Didier Loiseau est décédé le 15 mars à 53 ans. Claudette Froger qui le connaissait depuis 1995 raconte : « J’ai rencontré Didier à la cité des Trois Fontaines à Rennes. La vie y était difficile, la plupart des hommes n’avaient pas de travail. Des querelles étaient fréquentes, mais chacun était prêt à partager le peu qu’il avait. Didier le premier. Il avait perdu tout contact avec sa famille. Ses amis chez les prêtres ouvriers et à Atd Quart Monde comptaient beaucoup. Sa santé était très dégradée à cause de la misère. Il disait toujours qu’il ne devait pas baisser les bras. En septembre 2007, grâce à une messe télévisée, il a eu l’immense joie de retrouver une de ses sœurs qui l’a reconnu à l’écran, après l’avoir cherché en vain pendant 19 ans. Depuis, ils se voyaient souvent, savourant ces moments de bonheur en famille. »

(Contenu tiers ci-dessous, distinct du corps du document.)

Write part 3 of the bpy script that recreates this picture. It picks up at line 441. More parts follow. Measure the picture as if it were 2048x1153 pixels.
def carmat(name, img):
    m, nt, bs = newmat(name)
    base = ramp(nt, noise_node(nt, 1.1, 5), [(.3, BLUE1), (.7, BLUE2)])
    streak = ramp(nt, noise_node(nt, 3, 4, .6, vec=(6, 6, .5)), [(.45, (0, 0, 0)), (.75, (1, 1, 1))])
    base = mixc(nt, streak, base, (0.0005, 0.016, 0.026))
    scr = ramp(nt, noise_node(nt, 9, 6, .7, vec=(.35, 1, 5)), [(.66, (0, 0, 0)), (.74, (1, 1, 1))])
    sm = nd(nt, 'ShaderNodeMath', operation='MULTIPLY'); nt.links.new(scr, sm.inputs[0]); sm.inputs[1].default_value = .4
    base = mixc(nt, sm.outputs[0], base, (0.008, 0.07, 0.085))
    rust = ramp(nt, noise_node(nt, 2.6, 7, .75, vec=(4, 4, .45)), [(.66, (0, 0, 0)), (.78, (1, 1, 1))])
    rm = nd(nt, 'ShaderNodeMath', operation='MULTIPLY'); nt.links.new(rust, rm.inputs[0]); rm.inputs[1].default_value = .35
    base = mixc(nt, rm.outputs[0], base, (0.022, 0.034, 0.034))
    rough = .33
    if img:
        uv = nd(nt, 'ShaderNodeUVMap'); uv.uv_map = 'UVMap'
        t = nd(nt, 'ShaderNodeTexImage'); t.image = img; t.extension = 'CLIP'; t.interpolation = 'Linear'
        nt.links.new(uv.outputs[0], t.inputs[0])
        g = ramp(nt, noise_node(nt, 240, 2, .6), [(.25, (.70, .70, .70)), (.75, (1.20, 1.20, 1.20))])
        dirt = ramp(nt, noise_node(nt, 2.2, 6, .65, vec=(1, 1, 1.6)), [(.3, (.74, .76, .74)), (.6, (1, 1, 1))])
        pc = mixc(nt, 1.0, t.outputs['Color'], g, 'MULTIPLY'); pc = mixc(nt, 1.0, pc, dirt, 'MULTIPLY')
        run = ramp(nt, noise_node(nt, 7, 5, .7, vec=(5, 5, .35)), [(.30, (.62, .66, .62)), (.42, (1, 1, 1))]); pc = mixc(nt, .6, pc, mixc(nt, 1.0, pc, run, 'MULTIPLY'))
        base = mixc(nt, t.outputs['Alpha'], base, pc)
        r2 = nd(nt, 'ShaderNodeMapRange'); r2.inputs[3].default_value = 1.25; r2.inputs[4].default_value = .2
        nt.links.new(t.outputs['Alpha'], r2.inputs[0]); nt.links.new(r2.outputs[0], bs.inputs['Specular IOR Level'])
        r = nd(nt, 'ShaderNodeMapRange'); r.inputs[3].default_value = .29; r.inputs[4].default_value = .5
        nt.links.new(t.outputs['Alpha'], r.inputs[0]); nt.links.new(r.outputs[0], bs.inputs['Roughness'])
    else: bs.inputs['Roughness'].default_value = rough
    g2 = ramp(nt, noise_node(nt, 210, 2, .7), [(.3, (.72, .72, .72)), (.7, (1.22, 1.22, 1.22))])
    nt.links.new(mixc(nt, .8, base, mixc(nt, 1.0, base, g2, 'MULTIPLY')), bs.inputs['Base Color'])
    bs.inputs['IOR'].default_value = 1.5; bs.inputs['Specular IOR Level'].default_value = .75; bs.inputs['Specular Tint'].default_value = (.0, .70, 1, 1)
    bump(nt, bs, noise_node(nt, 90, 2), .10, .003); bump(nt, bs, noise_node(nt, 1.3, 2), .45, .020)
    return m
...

Didier Loiseau le 17 octobre 1998, lors de la célébration de la Journée mondiale du refus de la misère dans le quartier de Maurepas à Rennes (ph. Atd Quart Monde).
Didier Loiseau le 17 octobre 1998, lors de la célébration de la Journée mondiale du refus de la misère dans le quartier de Maurepas à Rennes (ph. Atd Quart Monde).

Témoignage de Didier Loiseau le 17 octobre 1998 à Rennes (extraits)

Je souhaite que les uns et les autres aient un bonheur merveilleux, que les enfants soient heureux avec leur famille. Pour cela, il faut donner un très grand soutien aux parents pour qu’ils puissent élever leurs enfants ou les récupérer s’ils sont placés. Je dis ça, parce que j’ai eu une vie très mauvaise.

Je me suis toujours dit : « Il faut que je réussisse » et je n’ai jamais perdu l’espoir. Mais je voulais aussi que les autres réussissent leur vie, leur carrière. Même enfant, je ne supportais pas de voir les autres malheureux. Un jour, j’ai connu une famille qui n’avait rien à manger. Je lui ai apporté des légumes que je faisais pousser dans un jardin.

Vers 9 ou 10 ans, le prêtre de Bruz (commune au sud de Rennes) m’a fait entrer dans son église, j’ai servi comme enfant de coeur. Il m’a donné un toit et à manger. Cela m’a donné un soutien, sinon j’aurais souffert encore plus.
Ensuite, je suis reparti. J’ai travaillé des années dans des fermes puis chez des maraîchers. À la longue, les gens finissaient par me connaître, je trouvais du travail facilement à ce moment-là. Plus tard, j’ai travaillé comme maçon dans le bâtiment.

Didier Loiseau en août 2009 (ph. Caroline Petitat)
Didier Loiseau en août 2009 (ph. Caroline Petitat)

Un jour, j’ai rencontré Danielle, qui est devenue mon amie. Nous sommes allés vivre dans une baraque le long du canal à Rennes. Il n’y avait ni eau, ni électricité, ni chauffage. On nous refusait un logement. Les policiers voulaient que l’on quitte les lieux.

On mangeait des légumes que je faisais pousser. Quand je partais à Fougères pour l’abattage des volailles, ma femme restait toute seule, elle était malheureuse. Je ne pouvais pas la laisser continuellement souffrir dans une baraque.

Nous avons connu beaucoup de gens le long du canal, ils sont tous morts dans la misère.

En 1993, j’ai retrouvé par hasard quelqu’un qui m’avait aidé quand j’étais petit. Il m’a dit : « Il y a un logement de libre dans la cité où j’habite. » Il m’a fait connaître sa famille, les prêtres ouvriers. Depuis, on se quitte plus. J’ai fait des démarches avec eux et j’ai pu avoir un logement en 1994. J’ai eu mon premier vrai logement à 38 ans. Mais pour moi, c’était très dur de s’y habituer. J’ai perdu ma femme en 1995, elle avait une très mauvaise santé à cause de la vie qu’on a eue. J’ai tout fait pour lui offrir une belle pierre tombale.
Aujourd’hui, je suis bien soutenu par des amis du quartier, on est solidaires entre voisins. Il n’y a pas longtemps, j’ai accueilli des sans-abris chez moi pour les aider.

À cause de ma santé, cela fait quatre ans que je ne peux plus du tout travailler.

Le plus dur dans la misère, c’est d’être rejeté. Il faut faire comprendre que la misère existe, que c’est la plus grande destruction de la vie.